New Haven – Gov. Dannel P. Malloy outlined “second-chance society” initiatives for non-violent offenders Tuesday in a Yale policy address that pronounced the zero-tolerance approach of the 1980s and 1990s a waste of human and fiscal capital.
“It was a failed experiment,” Malloy told a receptive audience of students, mayors, legislators and senior police and administration officials at the law school. “It didn’t work for our country or our state.”
Malloy, a former prosecutor in New York and urban mayor in Connecticut, said he would seek the repeal of mandatory minimum sentences for simple drug possession, which are now primarily imposed on those arrested within 1,200 feet of schools, day cares or public housing — wide swaths of most cities.
He also would ask the General Assembly to reclassify some non-violent offenses as misdemeanors, streamline the parole system and ease access to pardons that scrub criminal records and can remove barriers to employment.
“Today, criminal justice too often means life-long punishment and a permanent stigma,” Malloy said. “Make no mistake, a crime’s a crime, and offenders should be held accountable, and there should be punishment.”
But that punishment can effectively last a lifetime as prison records dog young offenders well into adulthood, he said.
His speech was a broader condemnation of a get-tough approach that also has been repudiated by a growing number of Republican red-state governors, giving the recently re-elected Democrat a measure of political cover. It led to a prison building boom in Connecticut that saw the state’s inmate population quadruple to more than 19,000.
“The consequences of this cultural shift have been staggering for our country and for our state,” Malloy said. “We built modern prisons when we should have been building modern schools.”
Recognizing the political difficulty of any effort that can be characterized as “easy on crime,” Malloy framed the initiative as a necessary way to exploit and reinforce Connecticut’s historically low crime rate, its shrinking prison population and its decline in recidivism.
“Crime is at a 48-year low,” Malloy said.
The assertion is supported by FBI data that shows the 80,298 index crimes – serious crimes against persons and property that are tracked annually – reported in Connecticut in 2013 were the lowest since 1967.

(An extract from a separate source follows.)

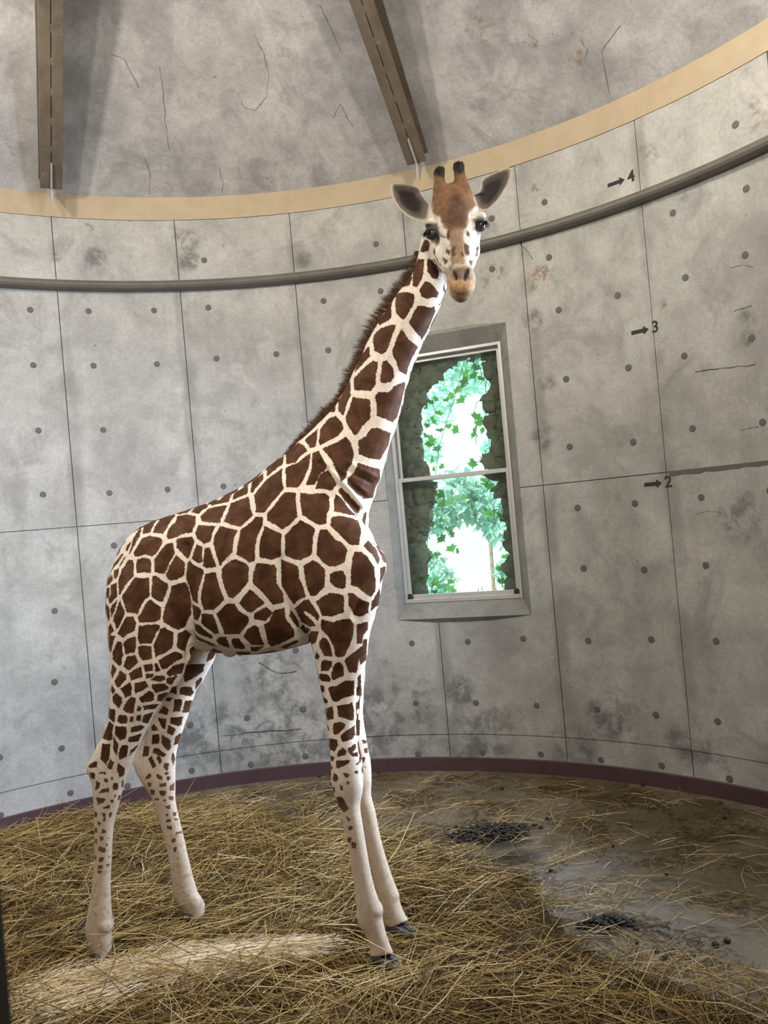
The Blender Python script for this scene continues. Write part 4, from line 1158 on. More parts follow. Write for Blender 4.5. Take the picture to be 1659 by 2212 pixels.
# head
hr = []
for s in smooth_secs([(c[0], c[1], w, d, h) for c, w, d, h in HEAD], 3):
    c = at_y(s[0], s[1], s[3])
    hr.append((c, H_AX * (s[2] / F_PX * s[3]), s[4]))
rings = []
for i, (c, a, h) in enumerate(hr):
    t = (hr[min(i + 1, len(hr) - 1)][0] - hr[max(i - 1, 0)][0]).normalized()
    d = a.normalized().cross(t).normalized()
    if d.y > 0: d = -d                                     # the face side, towards the visitor
    r = []
    for k in range(32):
        q = 2 * math.pi * k / 32
        x, y = math.cos(q), math.sin(q)
        nar = 1.0 - (0.20 if 3 < i / 3 < 9 else 0.08) * max(0, y) ** 1.5       # the bridge is narrower than the jaws
        r.append(c + a * x * nar + d * (y * h * (0.92 if y > 0 else 1.0)))
    rings.append(r)
add_rings(gb, rings)
Hd = (-(at_y(993, 585, 3.39) - at_y(976, 448, 3.49)).normalized().cross(H_AX)).normalized()
if Hd.y > 0: Hd = -Hd
HAXIS = (at_y(993, 585, 3.39) - at_y(976, 448, 3.49)).normalized()
# brows, forehead bump, cheeks, lips, nostril rims
ball(at_y(932, 483, 3.43), 0.030, (1, 1, .7))
ball(at_y(1035, 468, 3.43), 0.030, (1, 1, .7))
ball(at_y(984, 455, 3.415), 0.042, (1, .7, 1.3))
ball(at_y(989, 520, 3.375), 0.036, (.8, .7, 2.0))
ball(at_y(947, 545, 3.45), 0.036, (.8, 1, 1.4))
ball(at_y(1024, 538, 3.45), 0.032, (.8, 1, 1.5))
ball(at_y(981, 590, 3.335), 0.021, (.9, .9, 1.2))
ball(at_y(1010, 587, 3.335), 0.021, (.9, .9, 1.2))
ball(at_y(997, 622, 3.322), 0.048, (.95, .7, .75))
ball(at_y(998, 640, 3.345), 0.032, (1, .8, .7))
# ossicones
OSS = []
for pts in ([(956, 434, 3.47, .046), (951, 412, 3.475, .032), (949, 388, 3.485, .023), (949, 374, 3.49, .0235), (950, 365, 3.494, .019)],
            [(1000, 428, 3.47, .046), (998, 403, 3.475, .033), (993, 378, 3.485, .024), (991, 362, 3.49, .024), (990, 353, 3.494, .018)]):
    rings = []
    P = [at_y(x, y, d) for x, y, d, r in pts]
    OSS.append(P)
    for i, p in enumerate(P):
        t = (P[min(i + 1, 4)] - P[max(i - 1, 0)]).normalized()
        a = H_AX - t * H_AX.dot(t); a.normalize()
        rings.append(ring_of(p, a * pts[i][3], t.cross(a) * pts[i][3], 2, 16))
    add_rings(gb, rings)
# tail, hanging close behind the rump
TAIL = [at_s(262, 1225, .03), at_s(256, 1262, .05), at_s(262, 1330, .07), at_s(268, 1420, .08), at_s(280, 1490, .08)]
add_tube(gb, TAIL, [0.05, 0.034, 0.024, 0.017, 0.013], 12)

bmesh.ops.recalc_face_normals(gb, faces=gb.faces[:])
me0 = bpy.data.meshes.new('giraffe_rough')
gb.to_mesh(me0); gb.free()
tmp = bpy.data.objects.new('giraffe_rough', me0)
COL.objects.link(tmp)
md = tmp.modifiers.new('r', 'REMESH'); md.mode = 'VOXEL'; md.voxel_size = 0.0055; md.use_smooth_shade = True
md = tmp.modifiers.new('s', 'SMOOTH'); md.factor = 0.5; md.iterations = 7
bpy.context.view_layer.update()
gme = bpy.data.meshes.new_from_object(tmp.evaluated_get(bpy.context.evaluated_depsgraph_get()))
bpy.data.objects.remove(tmp)
gme.name = 'giraffe_skin'

nv = len(gme.vertices)
co = np.empty(nv * 3); gme.vertices.foreach_get('co', co); co = co.reshape(-1, 3)
no = np.empty(nv * 3); gme.vertices.foreach_get('normal', no); no = no.reshape(-1, 3)
view = co - np.array(CAM_POS); vdist = np.linalg.norm(view, axis=1)
facing = -(no * view).sum(1) / vdist
uv = project(co)


def sstep(x, a, b):
    t = np.clip((x - a) / (b - a), 0, 1)
    return t * t * (3 - 2 * t)


def seg_dist(p, a, b):
    ab = b - a
    t = np.clip(((p - a) @ ab) / (ab @ ab + 1e-9), 0, 1)
    return np.linalg.norm(p - (a + t[:, None] * ab), axis=1)


def poly_sd(P, poly):
    """signed distance in px, positive inside"""
    poly = np.array(poly, float)
    d = np.full(len(P), 1e9); ins = np.zeros(len(P), bool)
    for i in range(len(poly)):
        a, b = poly[i - 1], poly[i]
        d = np.minimum(d, seg_dist(P, a, b))
        c = (a[1] > P[:, 1]) != (b[1] > P[:, 1])
        with np.errstate(divide='ignore', invalid='ignore'):
            xi = (b[0] - a[0]) * (P[:, 1] - a[1]) / (b[1] - a[1]) + a[0]
        ins ^= c & (P[:, 0] < xi)
    return np.where(ins, d, -d)


# relief: carve folds, nostrils, mouth, eye sockets, creases by moving skin along its normal
def carve(line, depth, width, mask=None, two=False):
    """a groove along a px polyline on the side that faces the visitor (metres, px)"""
    L = np.array(line, float)
    d = np.full(nv, 1e9)
    for i in range(len(L) - 1):
        d = np.minimum(d, seg_dist(uv, L[i], L[i + 1]))
    w = np.exp(-(d / width) ** 2) * (sstep(facing, 0.0, 0.25))
    if mask is not None: w = w * mask
    global disp
    disp -= w * depth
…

The state had 182,823 index crimes at the peak year of 1982, 165,787 in 1992, 104,233 in 2002, and 87,5457 in 2012.
Malloy successfully pushed in his first term for decriminalizing possession of small amounts of marijuana, a change that he says has led to 6,000 fewer drug arrests. In a law phased in over two years, beginning Jan. 1, 2010, the state also has raised from 16 to 18 the age at which defendants are tried as adults for most crimes.
New Haven Mayor Toni Harp, a primary sponsor of the “raise-the-age” bill while in the General Assembly, and Rep. Toni Walker, D-New Haven, another sponsor, were in the audience, as was Bridgeport Mayor Bill Finch and Joette Katz, the former Supreme Court justice who is commissioner of the Department of Children and Families.
On Wednesday, Malloy will push his plan at a roundtable discussion in Hartford’s North End with Mayor Pedro Segarra, Correction Commissioner Scott Semple, faith leaders, legislators and others.
By proposing to end mandatory minimum sentences for drug possession, Malloy is indirectly taking up a cause promoted by the legislature’s Black and Latino Caucus: Ending enhanced penalties for drug crimes committed within 1,200 feet of a school, day care or public housing project.
Urban legislators say the result of so-called school zone offenses is to impose stiffer penalties on certain crimes committed nearly anywhere in the state’s densely settled cities, where the 1,200-foot zones tend to overlap.
“The punishment shouldn’t be enhanced because of where you live,” Rep. Douglas McCrory, D-Hartford, who is an educator, said in 2013 when the caucus unsuccessfully sought to shrink the zones to 300 feet. “Fair is fair.”
The governor said he would not change the penalties for drug dealing or possession with intent to sell, only simple possession.
His administration has been making the case that Connecticut has been outpacing many other states in reducing crime.
Violent crime dropped 14.6 percent in 2013 in the state’s three largest cities, with reductions of 11 percent in Hartford, 12.1 percent in New Haven and 20.6 percent in Bridgeport. Statewide, the drop was 10.1 percent.
From fiscal year 2010 to 2014, the caseloads in the lower-level, geographic area courts fell 38 percent in Hartford, 23 percent in Bridgeport and 23 percent in New Haven.
Murders in Connecticut reached a high of 215 in 1994, when gangs were battling for drug turf in the cities, drawing a massive federal response. In 2013, the state had 86 murders, and unofficial stats for 2014 show 82 murders.
Connecticut’s prison population on Jan. 1 was 16,167, down from a high of 19,438 in 2008.